No sólo la organización política pudo ser articulada en un breve tiempo dados los tristes acontecimientos que había provocado aquella situación, Méjico ofrecía oportunidades de trabajo hasta para los más inútiles en esos momentos en que la supervivencia acucia, esto es, para los intelectuales. Así la Universidad de Méjico o editoriales como el Fondo de Cultura económica beneficiaron y se beneficiaron de la presencia de unos desorientados y menesterosos obreros de la palabra y el pensamiento. Una deuda de gratitud une España con Méjico, con Chile y con Venezuela de modo mucho más significativo que con otras naciones también amigas con nuestros apátridas obligados durante aquellos años.

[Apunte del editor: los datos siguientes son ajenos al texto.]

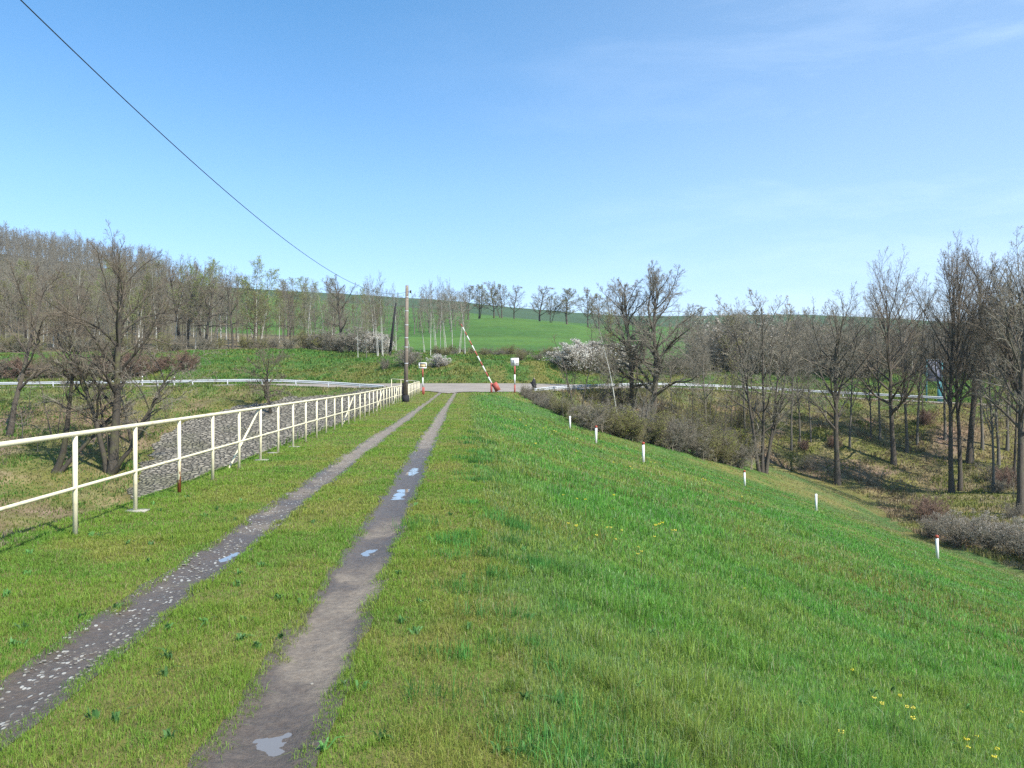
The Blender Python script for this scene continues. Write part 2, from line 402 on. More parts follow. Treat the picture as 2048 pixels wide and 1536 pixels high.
M['stone'] = m_stone()
def m_road():
    k = N('pale_gravel_asphalt'); p = k.pos(); n1 = k.noise(p, .5, 6, .65); n2 = k.noise(p, 7, 5, .7)
    c = k.mix(k.rng(n1, .35, .65), (.235, .20, .165), (.33, .285, .235)); c = k.mix(k.rng(n2, .4, .7, 0, .5), c, (.19, .175, .15))
    k.col(c, .9).bump(n2, .5, .03); return k.m
M['road'] = m_road()
def m_water():
    k = N('puddle_water'); p = k.pos(); n1 = k.noise(p, 9, 3)
    k.col((.19, .16, .125), .05).bump(n1, .04, .004); k.b.inputs['Specular IOR Level'].default_value = .9
    k.b.inputs['Coat Weight'].default_value = .6; k.b.inputs['Coat Roughness'].default_value = .02; return k.m
M['water'] = m_water()
def m_wood():
    k = N('weathered_pole_wood'); p = k.pos((1, 1, .05), obj=True); n1 = k.noise(p, 30, 5, .6); n2 = k.noise(k.pos((1, 1, 2.2), obj=True), 1.6, 3)
    c = k.mix(k.rng(n1, .3, .7), (.12, .09, .07), (.28, .23, .18)); c = k.mix(k.rng(n2, .62, .7, 0, .6), c, (.5, .47, .42))
    k.col(c, .85).bump(n1, .5, .01); return k.m
M['wood'] = m_wood()

# ------------------------------------------------------------------ ground sheet
def axis_vals(parts):
    a = []
    for lo, hi, st in parts: a.append(np.arange(lo, hi - 1e-6, st))
    a.append([parts[-1][1]]); return np.concatenate(a)
gx = axis_vals([(-1000, -400, 50), (-400, -150, 14), (-150, -70, 4), (-70, -45, 1.5), (-45, -11, .5), (-11, -5.2, .25), (-5.2, -1.0, .07), (-1.0, 8, .25), (8, 62, .5), (62, 90, 1.5), (90, 180, 4), (180, 420, 12), (420, 1000, 50)])
gy = axis_vals([(-60, -4, 4), (-4, 26, .25), (26, 126, .5), (126, 175, 1.0), (175, 260, 3), (260, 700, 7), (700, 950, 25)])
GX, GY = np.meshgrid(gx, gy)
GZ = H(GX, GY)
def ground_tone(X, Y):
    """real colour of the soil and low growth at a place"""
    yr = np.interp(X, _RX, _RY); yf = np.interp(X, _RX, _RF)
    u = X - xa(Y)
    px = CX + FPX * X / np.maximum(Y, 60)
    n1 = fbm(X, Y, 6, 4, 31)[..., None]; n2 = fbm(X, Y, 1.6, 3, 37)[..., None]; n3 = fbm(X, Y, 28, 3, 41)[..., None]
    g_crest = np.array([.150, .150, .045]); g_tall = np.array([.065, .140, .030]); g_olive = np.array([.14, .15, .04]); g_straw = np.array([.27, .225, .125])
    g_field = np.array([.055, .142, .020]); g_field2 = np.array([.070, .160, .024]); g_brown = np.array([.18, .14, .088])
    c = np.ones(X.shape + (3,)) * g_crest
    right = (u > .4) & (u < 33)
    c = np.where(right[..., None], g_tall + (g_crest * 1.1 - g_tall) * ss(.45, .7, n1), c)
    natural_r = (X > 3) & (H0(X, Y) > 0)
    nat = g_olive + (g_brown - g_olive) * ss(.42, .62, n1) + (g_straw - g_olive) * .6 * ss(.5, .7, n2)
    c = np.where((natural_r | (u < -4.9))[..., None], nat, c)
    # bright verge in front of and behind the road
    verge = ss(9, 2, yr - Y)[..., None]
    vg = np.array([.065, .13, .028]) + (g_olive - np.array([.065, .13, .028])) * ss(.45, .6, n2)
    c = np.where((Y > 60)[..., None] & ((X > 3) | (u < -4.9))[..., None], c + (vg - c) * verge * .8, c)
    bank = g_olive * .95 + (np.array([.07, .14, .03]) - g_olive) * ss(.42, .6, n2)
    c = np.where((Y > yf)[..., None], bank, c)
    fm = ss(8, 20, Y - yf)[..., None]
    fld = g_field + (g_field2 - g_field) * ss(.4, .6, n3)
    fld = fld * (1 + .5 * (fbm(X * .12, Y + X * .15, 5, 3, 49) - .5))[..., None]
    c = np.where((Y > yf)[..., None], bank + (fld - bank) * fm, c)
    # leaf litter under the woods
    wood = (ss(145, 152, Y) * ss(232, 215, Y) * ss(780, 560, px + (fbm(X, Y, 12, 3, 47) - .5) * 260) + ss(128, 138, Y) * ss(225, 200, Y) * ss(1380, 1440, px))[..., None]
    wood = np.clip(wood, 0, 1)
    c = c + (g_brown * 1.0 - c) * wood * .85
    hill = (ss(150, 160, Y) * ss(470, 380, px))[..., None]
    c = c + (np.array([.11, .10, .06]) - c) * hill * .9
    c = np.where((Y > 480)[..., None], np.array([.05, .10, .045]) * (1 + (n3 - .5) * .4), c)
    return np.clip(c, 0.01, 1)
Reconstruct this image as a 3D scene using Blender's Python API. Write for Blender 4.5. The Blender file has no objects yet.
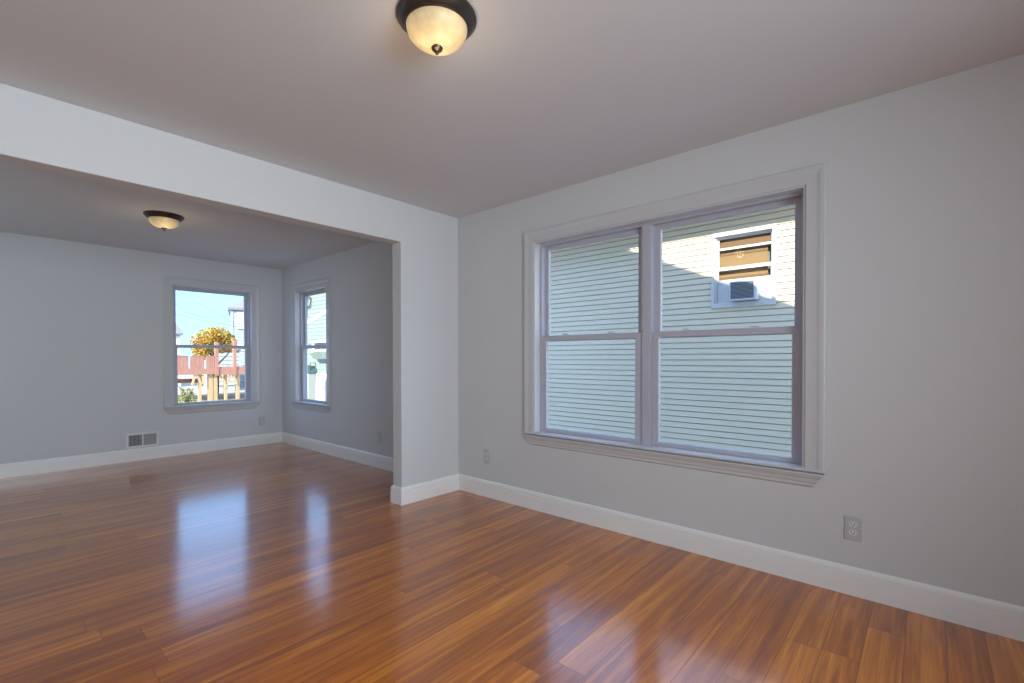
import bpy, bmesh, math, random
from mathutils import Vector, Matrix

SC = bpy.context.scene
COL = SC.collection

# ------------------------------------------------------------------ camera
A_R, B_P, B_F = 2.8843, 3.1806, 6.8918        # right wall plane x, partition plane y, far wall plane y
H = 2.44
CAM_H = 1.1808
yaw, pitch, roll = math.radians(41.3495), math.radians(0.6006), math.radians(-0.0801)
F = Vector((math.cos(yaw)*math.cos(pitch), math.sin(yaw)*math.cos(pitch), -math.sin(pitch)))
R = Vector((math.sin(yaw), -math.cos(yaw), 0))
U = R.cross(F)
R, U = R*math.cos(roll)+U*math.sin(roll), U*math.cos(roll)-R*math.sin(roll)
cam_d = bpy.data.cameras.new('camera')
cam = bpy.data.objects.new('camera', cam_d)
COL.objects.link(cam)
m = Matrix((R, U, -F)).transposed().to_4x4()
m.translation = Vector((0, 0, CAM_H))
cam.matrix_world = m
cam_d.sensor_width = 36
cam_d.lens = 473.21/1024*36
cam_d.shift_y = (363.27-341.5)/1024
cam_d.clip_start = 0.02
cam_d.clip_end = 400
SC.camera = cam

# ------------------------------------------------------------------ sky, sun, fill lights, exposure
SC.view_settings.view_transform = 'Standard'
SC.view_settings.look = 'None'
SC.view_settings.gamma = 1.0
SC.view_settings.use_curve_mapping = False
SC.view_settings.exposure = 0.0
SC.cycles.use_denoising = True
SC.cycles.max_bounces = 14
SC.cycles.diffuse_bounces = 7
SC.cycles.transparent_max_bounces = 24
SC.cycles.sample_clamp_indirect = 8

world = bpy.data.worlds.new('sky')
SC.world = world
world.use_nodes = True
wn, wl = world.node_tree.nodes, world.node_tree.links
wn.clear()
tc = wn.new('ShaderNodeTexCoord')
sx = wn.new('ShaderNodeSeparateXYZ')
wl.new(tc.outputs['Generated'], sx.inputs[0])
rmp = wn.new('ShaderNodeValToRGB')
SKY = [(0.0, (0.82, 1.45, 2.6)), (0.22, (0.72, 1.60, 3.0)), (0.40, (1.25, 1.85, 3.2)), (0.75, (1.05, 1.50, 2.6))]
while len(rmp.color_ramp.elements) < len(SKY):
    rmp.color_ramp.elements.new(0.5)
for el, (p_, c_) in zip(rmp.color_ramp.elements, SKY):
    el.position = p_
    el.color = c_+(1,)
wl.new(sx.outputs['Z'], rmp.inputs[0])
bg = wn.new('ShaderNodeBackground')
bg.inputs['Strength'].default_value = 1.0
wl.new(rmp.outputs[0], bg.inputs['Color'])
wo = wn.new('ShaderNodeOutputWorld')
wl.new(bg.outputs[0], wo.inputs[0])


def look_dir(o, d):
    o.rotation_euler = Vector(d).to_track_quat('-Z', 'Y').to_euler()


SUN_DIR = Vector((1.0, 0.35, -0.60))
sd = bpy.data.lights.new('sun', 'SUN')
sd.energy = 10.0
sd.color = (1.0, 0.93, 0.80)
sd.angle = math.radians(0.6)
so = bpy.data.objects.new('sun', sd)
COL.objects.link(so)
look_dir(so, SUN_DIR)
so.location = (-20, -7, 15)


def area(name, loc, d, sx_, sy_, energy, color, portal=False):
    l = bpy.data.lights.new(name, 'AREA')
    l.shape = 'RECTANGLE'
    l.size, l.size_y = sx_, sy_
    l.energy = energy
    l.color = color
    if portal:
        l.cycles.is_portal = True
    o = bpy.data.objects.new(name, l)
    COL.objects.link(o)
    o.location = loc
    look_dir(o, d)
    return o


# added fill lights for unseen daylight, behind the camera and at far-room left
area('fill_back', (0.30, -1.74, 1.40), (0.0, 1, 0.0), 2.0, 1.5, 72, (0.80, 0.90, 0.98)).data.spread = math.radians(124)
area('fill_left', (-1.74, 5.1, 1.4), (1, 0, 0), 1.4, 1.4, 13, (0.50, 0.80, 1.0))
# portals guide the sky light through the three windows seen
area('portal_main', (A_R+0.17, 1.40, 1.35), (-1, 0, 0), 1.85, 1.5, 1, (1, 1, 1), True)
area('portal_side', (A_R+0.17, 6.02, 1.35), (-1, 0, 0), 0.9, 1.5, 1, (1, 1, 1), True)
area('portal_far', (2.05, B_F+0.17, 1.35), (0, -1, 0), 0.95, 1.5, 1, (1, 1, 1), True)


# ------------------------------------------------------------------ materials
def new_mat(name):
    mt = bpy.data.materials.new(name)
    mt.use_nodes = True
    nt = mt.node_tree
    return mt, nt.nodes, nt.links, nt.nodes['Principled BSDF']


def mat(name, col, rough=0.6, metal=0.0, noise=0.04, scale=8.0, bump=0.0, bump_scale=60.0, spec=0.5, coat=0.0):
    """plain surface with a slight procedural variation"""
    mt, n, l, b = new_mat(name)
    b.inputs['Roughness'].default_value = rough
    b.inputs['Metallic'].default_value = metal
    b.inputs['Specular IOR Level'].default_value = spec
    b.inputs['Coat Weight'].default_value = coat
    t = n.new('ShaderNodeTexCoord')
    nz = n.new('ShaderNodeTexNoise')
    nz.inputs['Scale'].default_value = scale
    nz.inputs['Detail'].default_value = 4
    l.new(t.outputs['Object'], nz.inputs['Vector'])
    mx = n.new('ShaderNodeMix')
    mx.data_type = 'RGBA'
    mx.inputs['A'].default_value = tuple(max(0, c*(1-noise)) for c in col)+(1,)
    mx.inputs['B'].default_value = tuple(min(1, c*(1+noise)) for c in col)+(1,)
    l.new(nz.outputs['Fac'], mx.inputs['Factor'])
    l.new(mx.outputs['Result'], b.inputs['Base Color'])
    if bump:
        n2 = n.new('ShaderNodeTexNoise')
        n2.inputs['Scale'].default_value = bump_scale
        l.new(t.outputs['Object'], n2.inputs['Vector'])
        bp = n.new('ShaderNodeBump')
        bp.inputs['Strength'].default_value = bump
        bp.inputs['Distance'].default_value = 0.002
        l.new(n2.outputs['Fac'], bp.inputs['Height'])
        l.new(bp.outputs[0], b.inputs['Normal'])
    return mt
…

Aunque atenuado, el exilio no fue un camino fácil para nadie. Una chica española anónima dio de comer a un piso de refugiados hambriento porque vendió sus dos trenzas rubias en un mercado de pelucas. Al día siguiente no sabemos cómo calentaron el estómago. Pedro Garfías comía porque sus amigos le dejaban ganar al dominó y, cuando no podía echar mano de esos azares, pagaba su menú con versos que escribía en servilletas y manteles como billetes líricos para el camarero. Además, los múltiples recodos que acotan la existencia se trazaban con tintes de provisionalidad; desde la primera Nochevieja en que brindaron con copas espumosas de nostalgia, juraban que el año siguiente beberían en España con esa concreción que el alcohol otorga a los deseos. Luego, años después, los acontecimientos confirmaron que el Caudillo sabía que los acontecimientos labraban su trono de España sin rey. La decepción se convirtió en un sálvese quien pueda generalizado. Yo he visto cuadros de Picasso donde no tenían que estar porque ya no se vendieron y sólo servían para agenciarse un pasaje de barco y una existencia algo mejor, asumida la derrota. Como si fuera una maldición, Altolaguirre regresó a España y murió en accidente de tráfico. No hubo conspiración franquista, hubo destino. La marca con que una mala estrella señaló a un grupo de jóvenes obligados a militar en algunos de aquellos sinsentidos. En efecto, querido Jaime, una historia de las más tristes la de España porque siempre termina mal.